We’re back in the Navigator, driving past a place that was once the A7 club (and is now the bar Niagara), where the Beasties used to see Bad Brains perform. We pass their all-time favorite record store (the now-defunct Ratcage) and head toward the comer of Ludlow and Rivington streets, the Manhattan intersection where the Paul’s Boutique cover was photographed. The Beasties are all getting a bit nostalgic, a common feeling lately. (The hometown boys have even been hatching a plan to play surprise concerts in all five of the city’s boroughs on the same day; a helicopter may be employed as transportation.)

“Okay, Grandpa is going to tell a story,” Horovitz begins. He’s talking about Save the Robots, an early-’80s, East Village after-hours club that illegally served drinks to hipsters past 4 A.M. “This is about how the Butthole Surfers saved my life,” Horovitz continues. “Me and [ex-Beasties producer] Rick Rubin were coming back from Save the Robots. This was, like, 1984. Earlier that night, we had seen the Butthole Surfers play at the Ritz, but now we were walking home at six or seven in the morning. Nobody is on the street. Suddenly, I see these two kids creeping up on us, and one of them has this huge knife. I’m like, ‘Oh no, this is it.’ But right when they’re behind us, the Butthole Surfers pull up in this huge car, and there’s like ten people in this two-door car, and [Butthole vocalist] Gibby Haynes is driving. And he’s like, ‘Get in.’ So that’s how the Butthole Surfers saved my life.”

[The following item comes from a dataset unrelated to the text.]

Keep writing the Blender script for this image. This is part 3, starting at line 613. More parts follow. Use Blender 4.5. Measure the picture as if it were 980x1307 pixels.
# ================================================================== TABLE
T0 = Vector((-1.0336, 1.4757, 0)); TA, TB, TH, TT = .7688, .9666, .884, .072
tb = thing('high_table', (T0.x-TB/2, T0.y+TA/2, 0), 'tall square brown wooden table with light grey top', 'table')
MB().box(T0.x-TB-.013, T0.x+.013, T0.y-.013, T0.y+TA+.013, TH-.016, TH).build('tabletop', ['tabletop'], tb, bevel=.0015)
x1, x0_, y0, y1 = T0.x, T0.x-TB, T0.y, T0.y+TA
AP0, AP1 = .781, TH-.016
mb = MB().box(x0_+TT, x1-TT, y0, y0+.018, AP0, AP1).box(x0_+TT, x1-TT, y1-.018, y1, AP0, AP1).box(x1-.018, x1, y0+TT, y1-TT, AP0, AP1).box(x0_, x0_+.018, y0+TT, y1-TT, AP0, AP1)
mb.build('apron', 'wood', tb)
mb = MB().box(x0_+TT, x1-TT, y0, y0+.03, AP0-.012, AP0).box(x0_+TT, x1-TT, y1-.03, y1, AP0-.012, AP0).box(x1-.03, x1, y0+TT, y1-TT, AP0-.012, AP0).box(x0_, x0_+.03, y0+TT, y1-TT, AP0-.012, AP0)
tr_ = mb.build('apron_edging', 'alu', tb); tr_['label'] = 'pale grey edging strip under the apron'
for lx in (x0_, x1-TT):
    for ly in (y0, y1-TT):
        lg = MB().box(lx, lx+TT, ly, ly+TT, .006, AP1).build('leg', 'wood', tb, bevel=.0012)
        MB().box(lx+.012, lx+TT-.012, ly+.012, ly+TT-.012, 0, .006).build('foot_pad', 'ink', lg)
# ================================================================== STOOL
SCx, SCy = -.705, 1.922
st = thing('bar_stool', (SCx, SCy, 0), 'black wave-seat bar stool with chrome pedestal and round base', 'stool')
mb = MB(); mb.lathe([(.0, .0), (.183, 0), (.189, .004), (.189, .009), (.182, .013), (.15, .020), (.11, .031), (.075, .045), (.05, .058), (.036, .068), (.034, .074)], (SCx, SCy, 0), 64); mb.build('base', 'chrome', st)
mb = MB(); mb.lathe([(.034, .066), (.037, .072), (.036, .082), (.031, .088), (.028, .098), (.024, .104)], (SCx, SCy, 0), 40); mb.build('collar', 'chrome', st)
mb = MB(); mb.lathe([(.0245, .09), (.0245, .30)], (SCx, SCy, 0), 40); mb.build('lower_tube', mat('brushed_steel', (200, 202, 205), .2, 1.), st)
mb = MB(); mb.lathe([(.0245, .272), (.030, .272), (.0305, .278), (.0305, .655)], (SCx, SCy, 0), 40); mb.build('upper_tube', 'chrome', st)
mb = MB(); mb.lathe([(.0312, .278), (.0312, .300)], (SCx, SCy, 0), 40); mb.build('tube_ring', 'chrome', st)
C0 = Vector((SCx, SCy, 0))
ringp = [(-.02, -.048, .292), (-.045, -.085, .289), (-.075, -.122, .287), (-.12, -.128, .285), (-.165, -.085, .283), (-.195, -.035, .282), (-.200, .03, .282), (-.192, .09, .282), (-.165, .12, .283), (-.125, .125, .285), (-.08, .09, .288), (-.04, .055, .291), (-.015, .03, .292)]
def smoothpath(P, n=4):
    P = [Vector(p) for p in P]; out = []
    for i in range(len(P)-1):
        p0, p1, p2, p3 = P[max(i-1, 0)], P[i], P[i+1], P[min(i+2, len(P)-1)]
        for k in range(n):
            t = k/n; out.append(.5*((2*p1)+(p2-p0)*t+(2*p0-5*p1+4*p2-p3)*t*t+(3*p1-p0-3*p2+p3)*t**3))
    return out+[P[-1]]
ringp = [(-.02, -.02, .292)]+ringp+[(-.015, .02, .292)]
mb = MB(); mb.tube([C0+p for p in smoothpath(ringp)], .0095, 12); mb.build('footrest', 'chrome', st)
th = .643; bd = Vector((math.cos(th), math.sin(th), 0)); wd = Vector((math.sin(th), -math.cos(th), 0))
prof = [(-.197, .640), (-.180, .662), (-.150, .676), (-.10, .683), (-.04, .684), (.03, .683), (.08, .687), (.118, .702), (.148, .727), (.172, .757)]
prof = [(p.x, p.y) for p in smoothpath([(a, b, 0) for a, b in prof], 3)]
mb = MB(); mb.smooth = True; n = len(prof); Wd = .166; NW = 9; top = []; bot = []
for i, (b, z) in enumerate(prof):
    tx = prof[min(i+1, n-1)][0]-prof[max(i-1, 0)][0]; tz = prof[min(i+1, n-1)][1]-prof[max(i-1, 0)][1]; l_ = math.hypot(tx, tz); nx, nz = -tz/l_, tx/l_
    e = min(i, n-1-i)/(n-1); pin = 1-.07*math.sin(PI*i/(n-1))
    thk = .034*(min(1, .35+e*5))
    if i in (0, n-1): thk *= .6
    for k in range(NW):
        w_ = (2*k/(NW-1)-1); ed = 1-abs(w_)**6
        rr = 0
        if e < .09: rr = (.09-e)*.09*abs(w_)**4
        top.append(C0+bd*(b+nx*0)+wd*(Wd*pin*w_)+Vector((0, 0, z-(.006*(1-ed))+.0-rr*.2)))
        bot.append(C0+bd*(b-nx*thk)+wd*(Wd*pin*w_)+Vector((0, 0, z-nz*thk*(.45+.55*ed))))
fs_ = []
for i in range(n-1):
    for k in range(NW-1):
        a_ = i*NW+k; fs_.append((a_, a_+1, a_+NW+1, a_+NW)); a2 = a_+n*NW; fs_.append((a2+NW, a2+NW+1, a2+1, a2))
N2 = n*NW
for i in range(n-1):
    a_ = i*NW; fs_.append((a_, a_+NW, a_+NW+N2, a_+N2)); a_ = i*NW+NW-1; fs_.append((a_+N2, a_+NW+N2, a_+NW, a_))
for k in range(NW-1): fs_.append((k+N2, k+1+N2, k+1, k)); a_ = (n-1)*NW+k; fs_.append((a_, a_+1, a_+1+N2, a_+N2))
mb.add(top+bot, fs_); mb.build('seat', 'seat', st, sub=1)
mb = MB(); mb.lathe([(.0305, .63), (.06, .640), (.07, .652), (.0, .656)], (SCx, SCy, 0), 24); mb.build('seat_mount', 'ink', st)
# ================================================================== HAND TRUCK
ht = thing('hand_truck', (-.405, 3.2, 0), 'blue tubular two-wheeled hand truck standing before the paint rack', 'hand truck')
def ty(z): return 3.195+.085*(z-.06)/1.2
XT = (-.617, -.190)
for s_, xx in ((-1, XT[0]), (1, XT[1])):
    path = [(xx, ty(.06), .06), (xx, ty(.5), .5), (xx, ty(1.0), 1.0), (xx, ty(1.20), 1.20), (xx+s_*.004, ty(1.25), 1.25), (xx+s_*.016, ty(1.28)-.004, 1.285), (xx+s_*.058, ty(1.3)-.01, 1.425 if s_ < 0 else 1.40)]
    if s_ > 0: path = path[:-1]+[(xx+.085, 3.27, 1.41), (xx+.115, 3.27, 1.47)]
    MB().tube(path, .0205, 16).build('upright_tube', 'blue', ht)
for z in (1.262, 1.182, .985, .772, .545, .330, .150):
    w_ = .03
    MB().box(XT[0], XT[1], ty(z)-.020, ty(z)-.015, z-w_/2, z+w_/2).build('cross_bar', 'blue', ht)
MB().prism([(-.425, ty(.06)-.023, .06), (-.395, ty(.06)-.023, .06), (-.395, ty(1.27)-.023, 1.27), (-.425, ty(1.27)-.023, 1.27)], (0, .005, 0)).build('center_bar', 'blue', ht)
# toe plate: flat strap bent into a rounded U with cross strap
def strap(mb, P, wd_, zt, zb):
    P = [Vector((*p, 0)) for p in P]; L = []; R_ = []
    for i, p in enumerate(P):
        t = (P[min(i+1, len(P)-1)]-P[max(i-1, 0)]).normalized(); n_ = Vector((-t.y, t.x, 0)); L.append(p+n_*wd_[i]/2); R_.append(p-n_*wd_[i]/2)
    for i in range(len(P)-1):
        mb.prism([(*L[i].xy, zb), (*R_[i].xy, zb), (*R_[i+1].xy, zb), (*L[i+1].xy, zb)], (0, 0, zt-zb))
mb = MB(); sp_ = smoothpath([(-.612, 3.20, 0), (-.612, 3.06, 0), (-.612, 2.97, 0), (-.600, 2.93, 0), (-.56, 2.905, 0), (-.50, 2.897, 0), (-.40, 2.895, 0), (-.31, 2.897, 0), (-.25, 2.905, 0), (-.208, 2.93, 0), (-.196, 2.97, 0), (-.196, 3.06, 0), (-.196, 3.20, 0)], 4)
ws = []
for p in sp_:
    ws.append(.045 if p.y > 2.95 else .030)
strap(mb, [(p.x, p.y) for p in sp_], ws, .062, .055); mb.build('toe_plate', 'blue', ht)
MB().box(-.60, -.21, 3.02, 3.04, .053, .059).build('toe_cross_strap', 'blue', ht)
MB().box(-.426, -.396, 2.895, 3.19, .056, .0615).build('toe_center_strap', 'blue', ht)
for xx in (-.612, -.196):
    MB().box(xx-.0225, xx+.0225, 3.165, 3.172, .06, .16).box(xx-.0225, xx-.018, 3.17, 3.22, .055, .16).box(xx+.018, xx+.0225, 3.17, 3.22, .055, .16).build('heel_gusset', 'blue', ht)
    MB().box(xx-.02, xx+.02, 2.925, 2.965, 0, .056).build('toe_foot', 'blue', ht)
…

Much like the tale of the dog who bit him twice, the beginning of this story is more engrossing than the ending—it’s a little anticlimactic. It’s up to the Beastie Boys to make sure that this isn’t the case with their career. How people will respond to their continuing maturation remains to be seen. The Beasties don’t seem the least bit worried, but maybe they should be. Has this 20-year inside joke overextended itself?

“I don’t think any one of us thought it would last this long,” Yauch says, half-smiling. “If we had, I don’t think we would have called ourselves the Beastie Boys.”

But they did, and they are. And we’ll all just have to see how that works out.